-- BEGIN Data extract --
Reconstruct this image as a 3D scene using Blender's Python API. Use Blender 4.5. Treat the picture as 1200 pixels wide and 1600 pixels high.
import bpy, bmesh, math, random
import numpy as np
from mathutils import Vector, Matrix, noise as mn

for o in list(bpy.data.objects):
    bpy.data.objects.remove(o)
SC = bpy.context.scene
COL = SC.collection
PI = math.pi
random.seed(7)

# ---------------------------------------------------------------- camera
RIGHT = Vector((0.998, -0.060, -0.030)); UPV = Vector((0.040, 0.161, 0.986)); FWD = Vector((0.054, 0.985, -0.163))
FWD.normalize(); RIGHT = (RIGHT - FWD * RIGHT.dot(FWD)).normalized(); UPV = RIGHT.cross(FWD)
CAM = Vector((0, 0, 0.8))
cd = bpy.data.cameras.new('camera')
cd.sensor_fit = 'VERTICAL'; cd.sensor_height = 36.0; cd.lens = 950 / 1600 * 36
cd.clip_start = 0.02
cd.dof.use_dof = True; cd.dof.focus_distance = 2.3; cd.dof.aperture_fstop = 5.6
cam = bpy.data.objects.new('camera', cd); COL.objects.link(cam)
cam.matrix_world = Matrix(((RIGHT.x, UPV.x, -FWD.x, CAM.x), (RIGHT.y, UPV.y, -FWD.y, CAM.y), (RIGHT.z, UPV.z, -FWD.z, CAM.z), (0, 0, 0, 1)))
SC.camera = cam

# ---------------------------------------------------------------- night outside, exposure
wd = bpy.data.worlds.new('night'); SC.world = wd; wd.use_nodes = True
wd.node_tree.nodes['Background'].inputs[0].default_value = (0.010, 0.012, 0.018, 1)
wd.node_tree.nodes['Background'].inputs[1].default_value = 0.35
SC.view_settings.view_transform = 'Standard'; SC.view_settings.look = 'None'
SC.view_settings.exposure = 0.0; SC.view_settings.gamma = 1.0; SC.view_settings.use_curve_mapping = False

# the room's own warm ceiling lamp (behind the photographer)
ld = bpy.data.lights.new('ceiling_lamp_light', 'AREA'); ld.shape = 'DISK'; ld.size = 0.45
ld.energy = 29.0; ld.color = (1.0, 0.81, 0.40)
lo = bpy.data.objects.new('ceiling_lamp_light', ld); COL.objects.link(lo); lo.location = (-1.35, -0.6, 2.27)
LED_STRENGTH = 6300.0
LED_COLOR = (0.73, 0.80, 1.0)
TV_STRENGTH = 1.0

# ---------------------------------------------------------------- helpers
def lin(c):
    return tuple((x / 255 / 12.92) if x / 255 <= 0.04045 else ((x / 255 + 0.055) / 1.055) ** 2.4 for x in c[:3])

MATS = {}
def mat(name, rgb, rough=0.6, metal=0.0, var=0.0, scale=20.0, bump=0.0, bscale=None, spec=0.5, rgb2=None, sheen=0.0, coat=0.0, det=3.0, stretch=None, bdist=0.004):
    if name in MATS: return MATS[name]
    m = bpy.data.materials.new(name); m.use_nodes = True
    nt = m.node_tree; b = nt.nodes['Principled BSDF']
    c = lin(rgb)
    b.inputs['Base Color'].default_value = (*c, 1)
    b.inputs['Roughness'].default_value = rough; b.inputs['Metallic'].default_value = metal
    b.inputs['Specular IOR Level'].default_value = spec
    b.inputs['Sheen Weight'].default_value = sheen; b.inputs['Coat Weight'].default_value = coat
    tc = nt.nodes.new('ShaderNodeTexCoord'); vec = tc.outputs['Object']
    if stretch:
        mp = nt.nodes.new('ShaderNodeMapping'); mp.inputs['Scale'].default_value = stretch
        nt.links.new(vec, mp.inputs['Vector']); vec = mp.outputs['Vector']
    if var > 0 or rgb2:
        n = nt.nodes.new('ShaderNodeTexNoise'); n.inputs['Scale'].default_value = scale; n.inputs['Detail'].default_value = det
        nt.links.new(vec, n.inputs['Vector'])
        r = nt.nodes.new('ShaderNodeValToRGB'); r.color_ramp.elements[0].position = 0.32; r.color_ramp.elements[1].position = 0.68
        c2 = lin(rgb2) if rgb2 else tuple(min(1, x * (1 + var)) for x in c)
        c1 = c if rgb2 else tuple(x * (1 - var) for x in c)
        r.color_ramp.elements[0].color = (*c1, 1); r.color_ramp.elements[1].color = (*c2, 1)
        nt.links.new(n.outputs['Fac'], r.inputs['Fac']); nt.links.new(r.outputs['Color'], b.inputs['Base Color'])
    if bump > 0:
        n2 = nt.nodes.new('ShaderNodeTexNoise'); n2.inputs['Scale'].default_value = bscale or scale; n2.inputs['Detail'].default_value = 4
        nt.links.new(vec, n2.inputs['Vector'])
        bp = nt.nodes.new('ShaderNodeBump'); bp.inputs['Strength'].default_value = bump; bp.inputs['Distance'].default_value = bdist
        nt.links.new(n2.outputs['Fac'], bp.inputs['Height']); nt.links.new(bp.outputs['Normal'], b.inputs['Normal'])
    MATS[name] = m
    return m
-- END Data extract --
Work to be completed: Locate all lines that include the word "scene" and copy them out.

Solved exercise:
Reconstruct this image as a 3D scene using Blender's Python API. Use Blender 4.5. Treat the picture as 1200 pixels wide and 1600 pixels high.
SC = bpy.context.scene